Have you ever given advice that wasn't taken, and it is almost painful to watch the person you gave the advice to make a mistake? I know that it wasn't personal, but it kills me to see someone make mistakes that could have been prevented. I realize that this sounds pretty high and mighty on my part. I have found that advice is a really touchy thing. Most of the time people either misinterpret it or don't want it, or they feel offended if it is offered without asking. I wonder what the best way to offer wanted or usable advice is.

I think that the key is to leave it open-ended. A standing offer of assisstance is probably the best method.

13 November 2004

Already?

I am amazed at how quickly we get in to Christmas mode. It seems like someone throws a switch after Halloween and everyone starts operating differently - decorations must be put up, meals must be planned, and presents must be purchased. Growing up, it seemed like I didn't even think of Christmas unil it started to snow, and the Advent Calendar was pulled out of storage. Is it just me, or is it moving further back every year? I have seen Christmas lights on people's houses already! It seems like I just put mine away a few months ago.

I guess the other part of this is that I am not looking forward to the holidays without my mom. Maybe I am just not ready to think about Christmas, and what it will be like without her around. I never could have imagined Christmas without the center of our family, but I have to. I am in a total daze about what to do this year - should I host everything, should I leave it to someone else, will I feel like celebrating with family? I don't want to think about it, but I realize that I will have to. I have such mixed feelings about the whole thing.

02 November 2004

Happy Birthday

Today is my birthday and I am really missing my mom. I think that it's because a birthday is really about you and your mother. I know that if she were still alive I would have had lunch with her, or possibly dinner. My friend told me today that the first year after losing someone is the hardest because you have to go through all of the special days without them for the first time. I really am not looking forward to Christmas without her.
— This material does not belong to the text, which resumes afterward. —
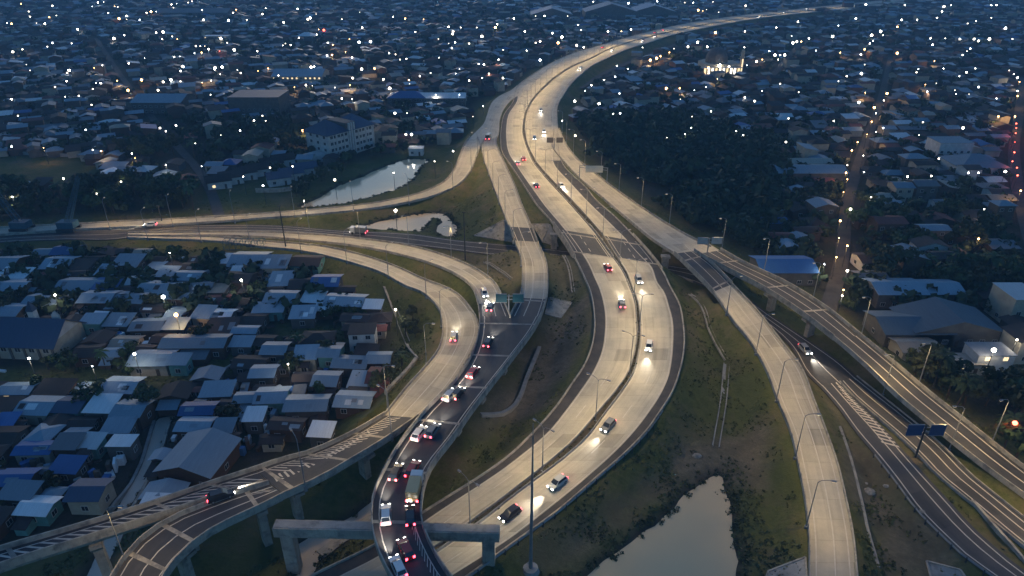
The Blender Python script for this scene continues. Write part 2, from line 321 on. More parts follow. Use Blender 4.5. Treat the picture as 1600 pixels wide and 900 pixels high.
RD = {
 'west_split': [((808,133),(818,146),4.05),((798,141),(808,150),4.1),((783,148),(803,153),4.2),((772,156),(797,158),4.3),((765,167),(787,171),4.4),((760,182),(781,188),4.5),((754,195),(780,203),4.6),((738,211),(778,212),4.8),((730,219),(774,220),5.0)],
 'west_ramp': [((735,214),(757,217),4.85),((727,224),(751,227),5),((718,245),(744,245),4.8),((708,268),(733,270),4.3),((690,287),(712,291),3.8),((662,300),(680,305),3.2),((600,315),(612,321),2.5),((500,327),(505,334),2),((400,335),(400,342),1.6),((300,341),(300,349),1.4),((200,346),(200,355),1.2),((100,351),(100,360),1.2),((0,356),(0,367),1.2),((-80,359),(-80,373),1.2)],
 'centre_ramp': [((747,215),(776,214),4.9),((752,229),(775,223),5),((757,250),(787,252),5.3),((770,287),(802,285),6),((787,332),(819,330),7),((794,350),(829,352),7.3),((806,380),(841,382),7.4),((816,408),(853,410),7.4),((817,435),(855,435),7.3),((814,460),(854,462),7.2),((797,497),(843,500),7.5)],
 'upper_loop': [((200,364),(200,368),.71),((250,364),(250,368.5),.9),((330,363),(330,368),1.1),((400,363),(400,370),1.5),((475,366),(470,375),2),((575,375),(560,385),3),((650,387),(630,399),4),((700,402),(675,412),5),((750,425),(715,430),6),((775,446),(738,448),6.8),((785,468),(747,470),7.2),((797,497),(750,500),7.5)],
 'lower_loop': [((200,368.6),(200,372.4),.71),((250,369.5),(250,374),.9),((330,370.5),(330,377),1.1),((410,377),(410,386),1.5),((500,385),(475,393),2),((575,402),(550,411),2.5),((625,420),(600,428),3),((662,437),(634,447),3.5),((703,453),(660,457),4),((733,480),(686,482),4.6),((747,510),(693,510),5.4),((739,542),(688,542),6.2),((716,583),(668,571),7),((690,618),(637,605),7.8),((653,653),(602,649),8.3)],
 'west_viaduct': [((653,653),(602,649),8.3),((607,685),(555,677),9),((550,720),(482,710),9.8),((500,749),(437,722),10.2),((445,774),(400,735),10.4)],
 'far_viaduct': [((420,756),(400,735),10.4),((372,766),(330,758),10.6),((262,803),(237,790),11),((125,846),(100,832),11.4),((12,882),(0,861),11.6),((-50,905),(-60,880),11.8)],
 'near_viaduct': [((445,774),(421,757),10.4),((402,796),(385,768),10.45),((365,813),(335,786),10.5),((312,843),(262,817),10.6),((267,886),(212,855),10.8),((250,915),(180,897),10.9),((238,950),(160,945),11)],
 'curved_flyover': [((655,960),(750,955),10.4),((612,902),(700,902),10.3),((591,858),(675,860),10.3),((582,815),(658,817),10.2),((585,775),(659,777),10),((605,730),(670,737),9.7),((640,675),(710,682),9.3),((672,637),(736,644),8.9),((706,604),(764,607),8.5),((738,556),(802,558),8),((750,506),(838,508),7.6),((750,494),(845,494),7.5)],
 'east_exit': [((866,203),(873,201),4.4),((865,232),(888,232),4.9),((879,250),(903,250),5.2),((902,275),(930,272),5.7),((944,311),(979,309),6.6),((985,346),(1035,346),7.3),((1025,378),(1084,374),7.5),((1052,395),(1110,386),7.6)],
 'east_descent': [((1038,386),(1072,380),7.5),((1052,395),(1083,391),7.6),((1079,420),(1106,408),7.5),((1105,446),(1130,431),7.3),((1122,466),(1155,457),7),((1145,500),(1182,486),6.3),((1175,537),(1218,532),5.5),((1200,582),(1251,576),4.8),((1217,627),(1272,630),4.3),((1237,675),(1290,676),3.8),((1250,730),(1309,733),3.4),((1260,782),(1321,785),3.1),((1266,835),(1331,837),2.9),((1267,897),(1337,897),2.7),((1266,960),(1343,960),2.5)],
 'east_flyover': [((1073,388),(1104,378),7.58),((1086,394),(1120,388),7.65),((1117,411),(1152,407),8),((1192,450),(1232,446),8.5),((1249,487),(1292,484),8.6),((1305,530),(1344,526),8),((1352,571),(1395,568),7),((1403,620),(1456,620),5.8),((1457,665),(1512,664),4.8),((1549,738),(1600,734),3.5),((1600,775),(1650,770),3),((1690,845),(1740,838),2.5)],
 'cross_road': [((-80,374),(-80,387),.7),((0,367.5),(0,379),.7),((100,361.5),(100,374.5),.7),((190,357),(190,373),.7),((225,355),(225,367),.7),((250,353.5),(250,362.5),.7),((330,351),(330,361),.7),((450,353),(450,362.5),.7),((520,359),(510,367),.7),((650,366),(620,380),.7),((715,375),(695,389),.7),((800,383),(760,397),.7),((870,390),(860,405),.7),((960,400),(950,415),.7),((1040,413),(1035,426),.7),((1110,427),(1082,440),.7),((1160,460),(1140,466),.8),((1212,497),(1187,499),1),((1242,517),(1214,520),1.2),((1275,539),(1236,543),1.3),((1318,570),(1262,586),1.5),((1342,592),(1286,609),1.6)],
 'south_branch': [((1280,603),(1311,596),1.58),((1308,635),(1339,628),1.7),((1335,672),(1369,656),1.8),((1375,720),(1419,712),1.9),((1400,752),(1444,740),2),((1435,799),(1480,779),2.1),((1478,843),(1524,827),2.2),((1507,870),(1557,856),2.3),((1547,898),(1600,891),2.4),((1620,955),(1680,940),2.5)],
 'north_branch': [((1313,596),(1338,588),1.6),((1336,621),(1368,612),1.7),((1360,642),(1400,637),1.8),((1402,678),(1437,667),1.9),((1436,710),(1472,697),2),((1467,743),(1514,740),2.1),((1517,784),(1553,772),2.2),((1574,832),(1622,827),2.3),((1650,893),(1700,885),2.4)],
}
for k, rows in RD.items():
    L_, R_ = smooth(rows, 3.0)
    via = k in ('west_viaduct', 'far_viaduct', 'near_viaduct', 'curved_flyover')
    emb = np.full(len(L_), not via)
    pyc = np.array([PX(c)[1] for c in (L_+R_)/2]); pxc = np.array([PX(c)[0] for c in (L_+R_)/2])
    if k == 'centre_ramp': emb = ~(((pyc > 352) & (pyc < 379)) | (pyc > 463))
    if k == 'upper_loop': emb = pyc < 470
    if k == 'east_descent': emb = (pyc < 392) | (pyc > 458)
    if k == 'east_exit': emb = pyc < 389
    if k == 'east_flyover': emb = (pyc < 390) | (pyc > 530)
    reg(k, L_, R_, emb)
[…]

I voted, which was exciting, but took a long time. I am very interested to see who won, but I can't bear to turn on the TV or radio and listen to all the speculation. I don't want to hear anything until they know for sure. It is interesting to hear about how the entire global community is interested in our election. It is naive of me to think that it only matters here in America. It really affects so many people in so many places. I hope everyone that can vote, voted today.